PNY to offer next SSD lineup
More of a heads up than anything else, PNY issued a release today stating its intention to debut is new SSD drive lineup at Computex early next month. We don't know the sizes or prices on these things, but we do know that every time a new company adds their products to the mix it only means everyone else has to work harder to make their gear cheaper and better -- and the sooner we can take out all the spinning disk drives from our machines, the better.















Reader Comments (Page 1 of 1)
Pedro @ May 24th 2007 5:44PM
Gimme one of those £7k SSDs for £300 and maybe we'll talk.
Oh, and improve write speeds.
And make sure there's none of that limited-number-of-writes crap.
And it had better be non-volatile. But with speeds of RAM chips rather than NAND.
Thanks. Hang on, why do I want an SSD? I'd say more R&D should be done before releasing these products.
Just my €0.02.
Major Malfunction @ May 24th 2007 6:41PM
Pedro said... "Gimme one of those £7k SSDs for £300 and maybe we'll talk."
Well Pedro, you might want to do some research about SSD's before spouting off. They aren't 7,000 anythings... 32GB SSDs are down below $500 according to MorningStar.
Pedro said... "Oh, and improve write speeds."
Since we all know that mechanical read/write access is so much faster than flash memory.
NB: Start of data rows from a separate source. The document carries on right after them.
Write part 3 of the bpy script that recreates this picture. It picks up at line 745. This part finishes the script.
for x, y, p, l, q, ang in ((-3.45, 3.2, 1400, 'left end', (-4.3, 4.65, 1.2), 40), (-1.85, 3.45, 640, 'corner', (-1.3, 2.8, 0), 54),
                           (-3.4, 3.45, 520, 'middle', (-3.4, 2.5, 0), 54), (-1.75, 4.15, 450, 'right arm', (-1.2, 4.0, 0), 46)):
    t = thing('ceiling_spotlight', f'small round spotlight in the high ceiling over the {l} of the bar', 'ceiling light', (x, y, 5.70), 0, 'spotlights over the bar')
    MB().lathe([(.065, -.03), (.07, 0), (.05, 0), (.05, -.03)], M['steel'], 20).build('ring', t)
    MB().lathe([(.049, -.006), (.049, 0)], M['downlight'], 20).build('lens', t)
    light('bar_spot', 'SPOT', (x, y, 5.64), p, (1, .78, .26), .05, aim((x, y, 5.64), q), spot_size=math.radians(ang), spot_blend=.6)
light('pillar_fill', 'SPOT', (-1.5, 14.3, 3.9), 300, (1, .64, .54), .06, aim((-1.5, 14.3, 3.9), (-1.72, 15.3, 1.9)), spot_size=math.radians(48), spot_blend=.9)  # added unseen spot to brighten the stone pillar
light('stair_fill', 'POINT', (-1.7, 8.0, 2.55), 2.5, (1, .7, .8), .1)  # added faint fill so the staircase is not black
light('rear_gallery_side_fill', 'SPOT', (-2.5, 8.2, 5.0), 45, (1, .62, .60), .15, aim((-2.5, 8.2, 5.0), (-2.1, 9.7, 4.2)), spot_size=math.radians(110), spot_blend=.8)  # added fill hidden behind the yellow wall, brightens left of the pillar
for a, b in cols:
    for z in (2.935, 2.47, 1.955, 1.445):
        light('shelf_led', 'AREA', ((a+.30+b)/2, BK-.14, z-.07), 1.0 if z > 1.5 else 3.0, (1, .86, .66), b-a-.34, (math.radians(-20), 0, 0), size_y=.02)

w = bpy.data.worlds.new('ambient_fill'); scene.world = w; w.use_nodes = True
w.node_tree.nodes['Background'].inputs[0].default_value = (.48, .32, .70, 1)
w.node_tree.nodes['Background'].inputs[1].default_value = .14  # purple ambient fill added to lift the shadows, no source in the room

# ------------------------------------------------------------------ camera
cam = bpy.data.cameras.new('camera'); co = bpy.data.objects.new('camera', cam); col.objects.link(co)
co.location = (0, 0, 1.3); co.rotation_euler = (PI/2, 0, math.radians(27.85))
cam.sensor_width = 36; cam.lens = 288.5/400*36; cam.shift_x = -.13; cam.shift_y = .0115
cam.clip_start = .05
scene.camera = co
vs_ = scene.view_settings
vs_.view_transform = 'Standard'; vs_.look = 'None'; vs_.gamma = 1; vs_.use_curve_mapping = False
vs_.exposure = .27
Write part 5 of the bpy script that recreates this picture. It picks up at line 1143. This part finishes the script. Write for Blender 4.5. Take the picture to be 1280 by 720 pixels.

Sure. Boot time is 30+ percent faster than HDD's as well.
Pedro said... "And make sure there's none of that limited-number-of-writes crap."
You do know that the MTBF on HD's is lower right? There are no moving parts and there are estimates [perhaps old] that hit upon 1.5M hrs before failure compared to 500-700K hrs on HDDs. You won't hit the number of writes to a flash drive anytime soon. I'll bet your HDD against my SSD anytime.
Pedro said... "And it had better be non-volatile. But with speeds of RAM chips rather than NAND."
Where have you been? SSD's aren't RAM drives, perhaps I should have stopped bothering to reply when I read this statement. Buy SSD drives so R&D is compensated and you'll see improvements. There are no free rides.
SSDs will replace HDDs as people purchase what is offered, if the offer isn't taken, they won't continue development except for industrial uses such as military installations.
Wil @ May 24th 2007 6:45PM
Isn't SSD drive repetitive?
Jason Stone @ May 24th 2007 8:11PM
No more than HDD (Hard Disk Drive is)
ACHOO!!! @ May 24th 2007 9:45PM
PNY makes nothing but CRAP!
Breaksjm @ May 25th 2007 7:16AM
PNY Crap??? I think their XLR8 retail products are pretty darn cool. And from what I hear, they are in more OEM products than what you would think. I am excited to see what they have in store for us on the SSD front. I just hope we can buy them, and not have it be limited to OEMs like SanDisks SSDs.